= RECORDED INFORMATION =
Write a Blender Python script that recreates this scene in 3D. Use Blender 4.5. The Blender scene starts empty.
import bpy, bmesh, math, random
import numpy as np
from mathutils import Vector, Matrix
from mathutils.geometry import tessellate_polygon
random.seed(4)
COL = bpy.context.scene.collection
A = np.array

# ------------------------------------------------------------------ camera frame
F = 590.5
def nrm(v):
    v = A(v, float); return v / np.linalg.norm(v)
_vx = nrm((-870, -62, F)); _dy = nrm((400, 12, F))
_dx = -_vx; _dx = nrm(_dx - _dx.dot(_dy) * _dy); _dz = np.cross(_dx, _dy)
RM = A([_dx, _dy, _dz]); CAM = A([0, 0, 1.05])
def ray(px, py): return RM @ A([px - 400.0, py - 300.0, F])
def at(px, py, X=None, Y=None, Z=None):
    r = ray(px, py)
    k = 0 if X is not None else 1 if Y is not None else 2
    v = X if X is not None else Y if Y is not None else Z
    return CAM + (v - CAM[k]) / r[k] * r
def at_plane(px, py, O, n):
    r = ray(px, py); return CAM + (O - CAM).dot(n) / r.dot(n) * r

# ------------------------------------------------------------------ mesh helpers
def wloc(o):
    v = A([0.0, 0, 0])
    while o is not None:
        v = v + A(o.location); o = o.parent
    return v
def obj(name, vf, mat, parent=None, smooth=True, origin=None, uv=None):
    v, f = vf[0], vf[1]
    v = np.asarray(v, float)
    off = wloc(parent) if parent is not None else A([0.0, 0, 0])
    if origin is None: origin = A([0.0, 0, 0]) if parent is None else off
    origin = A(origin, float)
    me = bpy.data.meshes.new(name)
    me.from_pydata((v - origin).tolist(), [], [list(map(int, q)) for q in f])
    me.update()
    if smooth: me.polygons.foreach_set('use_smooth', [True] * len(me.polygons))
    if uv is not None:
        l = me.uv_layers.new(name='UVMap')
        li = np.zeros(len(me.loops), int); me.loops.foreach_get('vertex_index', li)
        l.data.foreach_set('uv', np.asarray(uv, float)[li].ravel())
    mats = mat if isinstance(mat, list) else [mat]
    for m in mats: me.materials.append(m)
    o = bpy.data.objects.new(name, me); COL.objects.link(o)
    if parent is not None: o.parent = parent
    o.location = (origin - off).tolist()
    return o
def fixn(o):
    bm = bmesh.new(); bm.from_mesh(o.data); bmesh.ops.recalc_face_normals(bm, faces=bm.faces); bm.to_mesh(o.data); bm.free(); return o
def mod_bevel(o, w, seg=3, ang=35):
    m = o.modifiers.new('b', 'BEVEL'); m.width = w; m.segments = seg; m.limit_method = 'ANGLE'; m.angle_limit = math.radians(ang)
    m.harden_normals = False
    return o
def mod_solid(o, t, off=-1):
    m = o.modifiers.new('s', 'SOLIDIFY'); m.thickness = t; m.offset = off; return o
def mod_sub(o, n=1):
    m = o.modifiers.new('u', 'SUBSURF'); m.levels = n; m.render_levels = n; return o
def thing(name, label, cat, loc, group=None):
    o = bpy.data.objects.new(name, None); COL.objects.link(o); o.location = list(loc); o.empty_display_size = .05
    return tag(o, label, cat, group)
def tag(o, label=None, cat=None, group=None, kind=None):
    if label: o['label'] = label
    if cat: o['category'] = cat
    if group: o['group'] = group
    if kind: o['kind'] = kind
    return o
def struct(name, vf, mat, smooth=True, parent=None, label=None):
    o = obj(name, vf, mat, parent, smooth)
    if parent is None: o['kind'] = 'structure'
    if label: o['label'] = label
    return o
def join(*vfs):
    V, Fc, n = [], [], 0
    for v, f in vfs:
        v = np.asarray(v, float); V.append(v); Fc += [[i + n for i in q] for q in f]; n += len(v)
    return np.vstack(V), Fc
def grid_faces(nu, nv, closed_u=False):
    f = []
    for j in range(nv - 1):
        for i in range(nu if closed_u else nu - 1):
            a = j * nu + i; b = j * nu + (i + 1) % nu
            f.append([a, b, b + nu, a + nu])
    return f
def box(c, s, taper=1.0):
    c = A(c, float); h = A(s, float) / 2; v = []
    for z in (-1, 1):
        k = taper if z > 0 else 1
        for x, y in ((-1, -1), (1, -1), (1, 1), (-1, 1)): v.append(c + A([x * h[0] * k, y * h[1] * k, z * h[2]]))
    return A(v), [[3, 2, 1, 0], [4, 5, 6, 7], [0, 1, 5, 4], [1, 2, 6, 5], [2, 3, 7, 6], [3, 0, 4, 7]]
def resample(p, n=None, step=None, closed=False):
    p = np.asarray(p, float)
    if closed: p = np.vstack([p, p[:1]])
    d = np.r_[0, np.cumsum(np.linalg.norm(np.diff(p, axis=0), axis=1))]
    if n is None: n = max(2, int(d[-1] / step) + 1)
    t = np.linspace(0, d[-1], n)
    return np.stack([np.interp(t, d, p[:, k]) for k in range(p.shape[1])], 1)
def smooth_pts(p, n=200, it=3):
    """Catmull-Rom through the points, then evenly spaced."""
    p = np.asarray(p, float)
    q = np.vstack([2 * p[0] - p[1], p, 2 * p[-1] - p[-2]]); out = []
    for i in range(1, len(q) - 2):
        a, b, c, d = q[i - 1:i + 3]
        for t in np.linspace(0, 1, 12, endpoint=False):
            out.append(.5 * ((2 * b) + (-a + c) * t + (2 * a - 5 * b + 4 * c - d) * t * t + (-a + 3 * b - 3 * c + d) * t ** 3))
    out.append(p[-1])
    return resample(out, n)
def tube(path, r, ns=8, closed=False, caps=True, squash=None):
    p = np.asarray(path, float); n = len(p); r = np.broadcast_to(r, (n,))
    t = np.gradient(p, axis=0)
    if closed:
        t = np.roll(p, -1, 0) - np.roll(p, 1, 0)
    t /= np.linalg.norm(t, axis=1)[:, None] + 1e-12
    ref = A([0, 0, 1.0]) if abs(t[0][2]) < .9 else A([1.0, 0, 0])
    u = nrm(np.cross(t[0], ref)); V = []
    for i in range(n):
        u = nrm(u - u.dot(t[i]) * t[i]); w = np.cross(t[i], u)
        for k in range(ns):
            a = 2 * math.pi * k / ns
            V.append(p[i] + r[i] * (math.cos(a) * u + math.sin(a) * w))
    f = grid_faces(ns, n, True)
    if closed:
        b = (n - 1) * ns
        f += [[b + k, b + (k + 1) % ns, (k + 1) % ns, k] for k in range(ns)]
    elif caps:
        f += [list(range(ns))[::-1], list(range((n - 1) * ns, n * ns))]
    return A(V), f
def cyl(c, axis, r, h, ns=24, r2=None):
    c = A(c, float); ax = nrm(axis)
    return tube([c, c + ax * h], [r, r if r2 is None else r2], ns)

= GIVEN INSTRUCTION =
Retype only the lines running from the top of the listing to the line that holds "r = ray(px, py);", both ends included.

= ANSWER BELOW =
Write a Blender Python script that recreates this scene in 3D. Use Blender 4.5. The Blender scene starts empty.
import bpy, bmesh, math, random
import numpy as np
from mathutils import Vector, Matrix
from mathutils.geometry import tessellate_polygon
random.seed(4)
COL = bpy.context.scene.collection
A = np.array

# ------------------------------------------------------------------ camera frame
F = 590.5
def nrm(v):
    v = A(v, float); return v / np.linalg.norm(v)
_vx = nrm((-870, -62, F)); _dy = nrm((400, 12, F))
_dx = -_vx; _dx = nrm(_dx - _dx.dot(_dy) * _dy); _dz = np.cross(_dx, _dy)
RM = A([_dx, _dy, _dz]); CAM = A([0, 0, 1.05])
def ray(px, py): return RM @ A([px - 400.0, py - 300.0, F])
def at(px, py, X=None, Y=None, Z=None):
    r = ray(px, py)
    k = 0 if X is not None else 1 if Y is not None else 2
    v = X if X is not None else Y if Y is not None else Z
    return CAM + (v - CAM[k]) / r[k] * r
def at_plane(px, py, O, n):
    r = ray(px, py); return CAM + (O - CAM).dot(n) / r.dot(n) * r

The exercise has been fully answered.